STATED GOAL: Transcribe every line from the top down to the line with "bm = NB(); box(bm, -4.2, 4.2, YW", both ends included, but not the pictures.

################

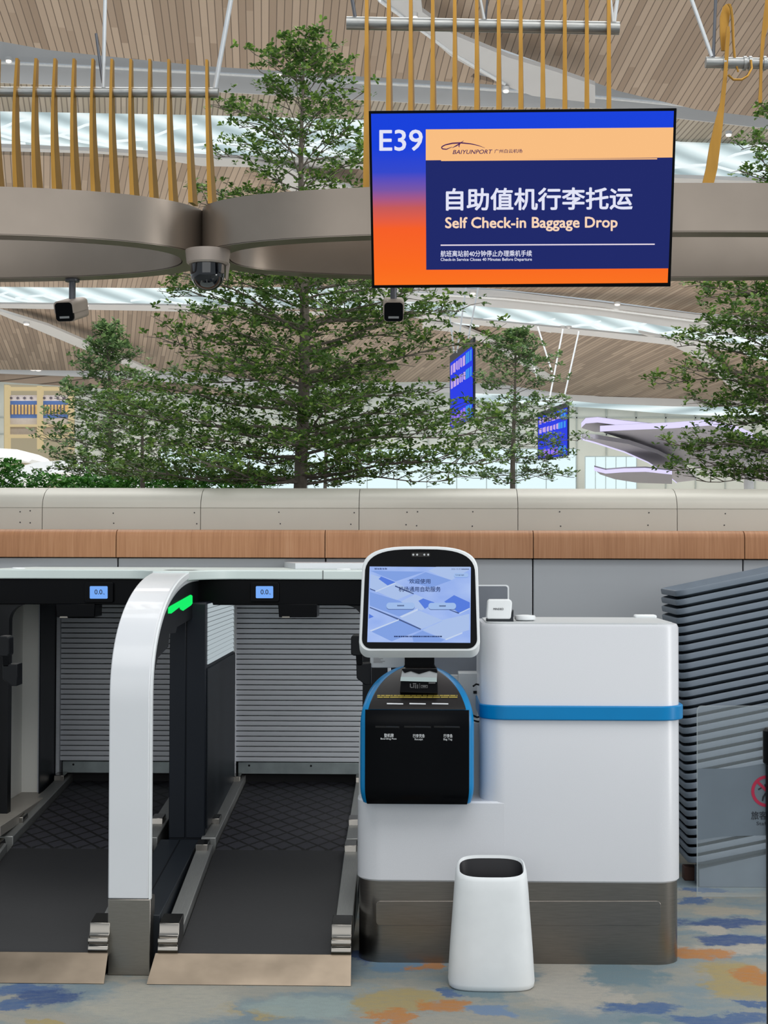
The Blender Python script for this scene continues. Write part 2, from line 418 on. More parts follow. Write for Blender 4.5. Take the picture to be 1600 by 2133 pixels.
YW = 6.95                                     # back wall
zg = W(800, 1162, YW).z                       # top of the grey panels
def seam_x(px, py, Y): return W(px, py, Y).x
bm = NB()
xs = [-4.2] + [seam_x(p, 1230, YW) for p in (245, 678, 1110, 1548)] + [4.2]
for i in range(5):
    x0, x1 = xs[i] + 0.003, xs[i+1] - 0.003
    if i >= 2: box(bm, max(x0, -0.10) if i == 2 else x0, x1, YW, YW + 0.12, 0, zg - 0.004)
    if i <= 2: box(bm, x0, min(x1, -0.106) if i == 2 else x1, YW, YW + 0.12, 1.26, zg - 0.004)
struct('wall_back', bm, M['wallgrey'], bevel=0.003)
bm = NB(); box(bm, -4.2, 4.2, YW + 0.05, YW + 0.2, 0, zg - 0.01); struct('wall_back_core', bm, M['groove'])

# oak band with a rounded top edge
bm = NB(); zb = zg; zt = W(800, 1104, YW - 0.03).z
xs = [-4.2] + [seam_x(p, 1130, YW) for p in (245, 678, 1110, 1548)] + [4.2]
prof = [(YW - 0.035, zb), (YW - 0.035, zt - 0.035)] + [(YW - 0.035 + 0.045 * (1 - math.cos(a)), zt - 0.035 + 0.035 * math.sin(a)) for a in [R(t) for t in (20, 45, 70, 90)]] + [(YW + 0.3, zt), (YW + 0.3, zb)]
for i in range(5):
    slab(bm, [(xs[i] + 0.002, y, z) for y, z in prof], (xs[i+1] - xs[i] - 0.004, 0, 0))
struct('trim_1', bm, M['veneer'])
# beige parapet: upright panels, then a cap that rounds away
YP = 7.18; z0 = W(800, 1104, YP).z - 0.02; z1 = W(800, 1059, YP).z; z2 = W(800, 1018, YP + 0.16).z
bm = NB(); xs = [-4.6] + [seam_x(p, 1060, YP) for p in (88, 418, 748, 1079, 1411)] + [4.6]
prof = [(YP, z0), (YP, z1 - 0.002), (YP + 0.004, z1 - 0.001), (YP + 0.004, z1 + 0.001), (YP, z1 + 0.002)] + \
       [(YP + 0.17 * (1 - math.cos(R(t))), z1 + 0.002 + (z2 - z1) * math.sin(R(t))) for t in (15, 30, 45, 60, 75, 90)] + [(YP + 0.5, z2 - 0.002), (YP + 0.5, z0)]
for i in range(6):
    slab(bm, [(xs[i] + 0.0015, y, z) for y, z in prof], (xs[i+1] - xs[i] - 0.003, 0, 0))
struct('trim_2', bm, M['parapet'], angle=25)
bm = NB()
for px, py in [(42,1066),(63,1064),(42,1088),(63,1089),(236,1069),(237,1090),(405,1068),(410,1091),(581,1067),(584,1091),(738,1068),(731,1092),(848,1067),(870,1066),(846,1093),(868,1095),(985,1066),(984,1096),(1166,1066),(1168,1096),(1352,1068),(1350,1094),(1511,1070),(1509,1094)]:
    c = W(px, py, YP); tube(bm, [c + Vector((0, -0.0015, 0)), c + Vector((0, 0.004, 0))], 0.0035, 8)
struct('trim_3', bm, M['groove'])
bm = NB(); box(bm, -4.6, 4.6, YP + 0.5, 16, 0, 1.55); struct('planter_bed', bm, M['soil'])

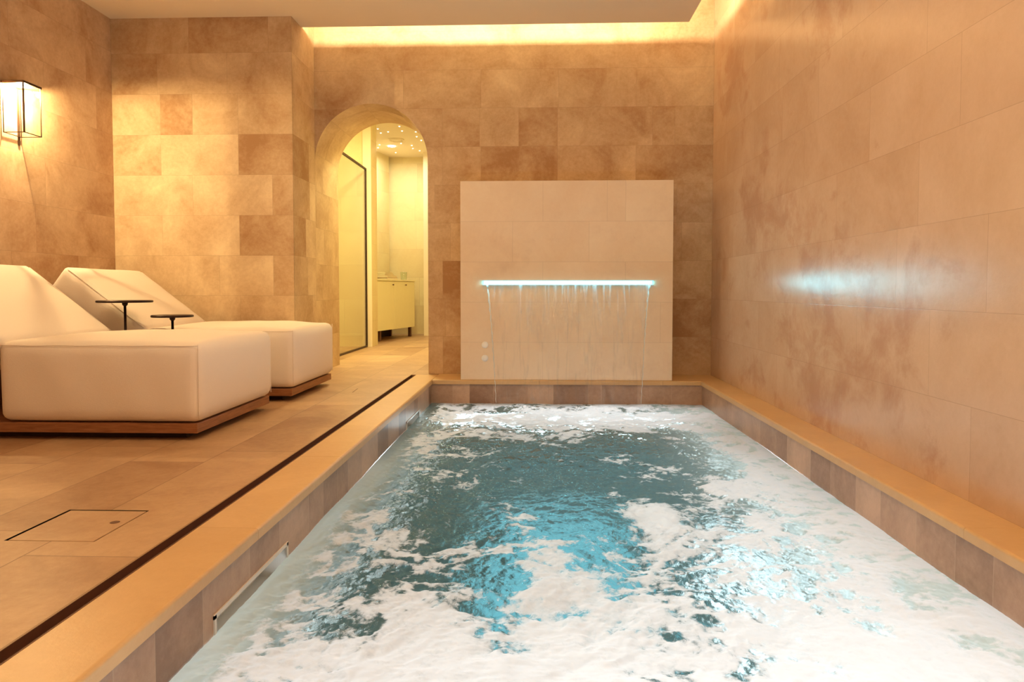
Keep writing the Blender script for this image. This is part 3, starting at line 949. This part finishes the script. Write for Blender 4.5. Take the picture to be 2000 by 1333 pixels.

################

SOLUTION TO THE EXERCISE:
The Blender Python script for this scene continues. Write part 2, from line 418 on. More parts follow. Write for Blender 4.5. Take the picture to be 1600 by 2133 pixels.
YW = 6.95                                     # back wall
zg = W(800, 1162, YW).z                       # top of the grey panels
def seam_x(px, py, Y): return W(px, py, Y).x
bm = NB()
xs = [-4.2] + [seam_x(p, 1230, YW) for p in (245, 678, 1110, 1548)] + [4.2]
for i in range(5):
    x0, x1 = xs[i] + 0.003, xs[i+1] - 0.003
    if i >= 2: box(bm, max(x0, -0.10) if i == 2 else x0, x1, YW, YW + 0.12, 0, zg - 0.004)
    if i <= 2: box(bm, x0, min(x1, -0.106) if i == 2 else x1, YW, YW + 0.12, 1.26, zg - 0.004)
struct('wall_back', bm, M['wallgrey'], bevel=0.003)
bm = NB(); box(bm, -4.2, 4.2, YW + 0.05, YW + 0.2, 0, zg - 0.01); struct('wall_back_core', bm, M['groove'])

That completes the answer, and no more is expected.